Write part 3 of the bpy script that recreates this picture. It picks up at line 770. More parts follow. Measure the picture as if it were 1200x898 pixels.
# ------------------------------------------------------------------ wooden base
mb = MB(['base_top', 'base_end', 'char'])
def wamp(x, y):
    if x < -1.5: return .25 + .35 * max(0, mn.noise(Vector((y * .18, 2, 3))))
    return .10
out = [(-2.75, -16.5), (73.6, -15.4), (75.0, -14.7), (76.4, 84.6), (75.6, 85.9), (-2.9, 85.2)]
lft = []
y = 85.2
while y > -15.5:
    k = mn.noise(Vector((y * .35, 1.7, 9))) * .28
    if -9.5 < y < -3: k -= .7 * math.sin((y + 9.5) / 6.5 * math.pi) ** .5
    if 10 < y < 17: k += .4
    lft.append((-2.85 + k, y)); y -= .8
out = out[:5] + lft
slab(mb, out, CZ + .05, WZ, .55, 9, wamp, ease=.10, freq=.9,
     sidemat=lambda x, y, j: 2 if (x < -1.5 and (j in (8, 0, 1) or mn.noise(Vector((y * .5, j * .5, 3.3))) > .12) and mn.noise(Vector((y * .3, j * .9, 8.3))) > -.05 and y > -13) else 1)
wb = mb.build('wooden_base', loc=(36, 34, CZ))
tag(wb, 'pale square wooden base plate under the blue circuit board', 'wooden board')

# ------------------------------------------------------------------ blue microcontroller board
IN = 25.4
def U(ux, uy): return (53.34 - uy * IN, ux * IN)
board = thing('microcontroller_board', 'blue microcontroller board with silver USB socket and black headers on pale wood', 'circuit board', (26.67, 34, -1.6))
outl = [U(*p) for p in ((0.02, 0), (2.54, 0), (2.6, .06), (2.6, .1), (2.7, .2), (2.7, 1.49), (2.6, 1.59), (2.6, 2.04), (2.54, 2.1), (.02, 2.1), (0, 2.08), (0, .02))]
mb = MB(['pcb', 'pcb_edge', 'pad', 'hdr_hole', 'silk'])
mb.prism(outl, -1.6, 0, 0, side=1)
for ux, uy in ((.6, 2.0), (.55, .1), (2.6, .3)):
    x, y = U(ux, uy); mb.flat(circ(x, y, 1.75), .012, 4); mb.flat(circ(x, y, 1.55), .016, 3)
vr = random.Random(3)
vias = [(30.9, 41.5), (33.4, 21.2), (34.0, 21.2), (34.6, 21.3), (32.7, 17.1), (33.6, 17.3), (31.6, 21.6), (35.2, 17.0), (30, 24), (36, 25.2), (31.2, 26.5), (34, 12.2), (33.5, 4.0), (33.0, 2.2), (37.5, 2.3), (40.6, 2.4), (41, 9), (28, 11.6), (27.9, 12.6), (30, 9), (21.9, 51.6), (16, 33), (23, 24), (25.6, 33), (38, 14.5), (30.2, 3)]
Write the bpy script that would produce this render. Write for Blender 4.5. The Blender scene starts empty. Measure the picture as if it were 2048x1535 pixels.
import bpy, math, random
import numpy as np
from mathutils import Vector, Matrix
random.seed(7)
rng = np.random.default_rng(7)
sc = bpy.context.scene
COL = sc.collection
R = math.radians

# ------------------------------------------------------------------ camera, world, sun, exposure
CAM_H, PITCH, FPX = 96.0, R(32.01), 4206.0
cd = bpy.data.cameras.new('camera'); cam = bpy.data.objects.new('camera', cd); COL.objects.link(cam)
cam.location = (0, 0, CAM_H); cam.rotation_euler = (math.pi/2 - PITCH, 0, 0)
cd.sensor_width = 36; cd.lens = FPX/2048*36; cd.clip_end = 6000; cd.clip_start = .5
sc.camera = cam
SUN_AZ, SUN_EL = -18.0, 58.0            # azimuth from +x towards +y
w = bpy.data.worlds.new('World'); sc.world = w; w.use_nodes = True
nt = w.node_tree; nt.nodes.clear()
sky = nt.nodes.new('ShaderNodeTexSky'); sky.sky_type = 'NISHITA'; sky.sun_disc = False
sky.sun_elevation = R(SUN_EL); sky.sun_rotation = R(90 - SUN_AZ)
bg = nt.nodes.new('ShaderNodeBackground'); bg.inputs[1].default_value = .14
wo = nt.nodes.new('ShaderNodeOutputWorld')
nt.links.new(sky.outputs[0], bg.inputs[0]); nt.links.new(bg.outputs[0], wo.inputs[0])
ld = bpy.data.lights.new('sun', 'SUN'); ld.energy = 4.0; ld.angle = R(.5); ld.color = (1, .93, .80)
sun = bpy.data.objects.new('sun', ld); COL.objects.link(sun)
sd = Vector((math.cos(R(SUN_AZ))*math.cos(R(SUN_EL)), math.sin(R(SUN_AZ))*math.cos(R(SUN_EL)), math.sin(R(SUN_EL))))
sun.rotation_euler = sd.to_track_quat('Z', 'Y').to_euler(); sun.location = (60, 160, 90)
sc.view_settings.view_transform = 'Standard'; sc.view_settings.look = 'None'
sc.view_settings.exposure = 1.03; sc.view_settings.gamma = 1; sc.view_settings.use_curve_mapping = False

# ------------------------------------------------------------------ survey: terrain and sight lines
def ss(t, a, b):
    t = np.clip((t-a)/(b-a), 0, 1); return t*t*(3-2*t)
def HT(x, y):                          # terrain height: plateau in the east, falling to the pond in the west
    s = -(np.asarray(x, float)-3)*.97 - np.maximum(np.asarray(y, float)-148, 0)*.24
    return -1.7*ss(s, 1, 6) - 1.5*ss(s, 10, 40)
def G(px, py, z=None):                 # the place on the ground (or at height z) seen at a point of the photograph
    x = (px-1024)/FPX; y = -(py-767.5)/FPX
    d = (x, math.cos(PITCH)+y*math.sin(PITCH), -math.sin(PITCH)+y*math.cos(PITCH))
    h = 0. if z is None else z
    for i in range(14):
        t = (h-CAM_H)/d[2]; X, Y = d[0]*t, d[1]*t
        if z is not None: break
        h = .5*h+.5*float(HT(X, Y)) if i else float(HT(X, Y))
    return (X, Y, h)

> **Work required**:
Out of the data above, set down the lines from the one with "Write the bpy" to the one with "R = math.radians", both included, exactly as written and with no additions.

> **Answer for this exercise**:
Write the bpy script that would produce this render. Write for Blender 4.5. The Blender scene starts empty. Measure the picture as if it were 2048x1535 pixels.
import bpy, math, random
import numpy as np
from mathutils import Vector, Matrix
random.seed(7)
rng = np.random.default_rng(7)
sc = bpy.context.scene
COL = sc.collection
R = math.radians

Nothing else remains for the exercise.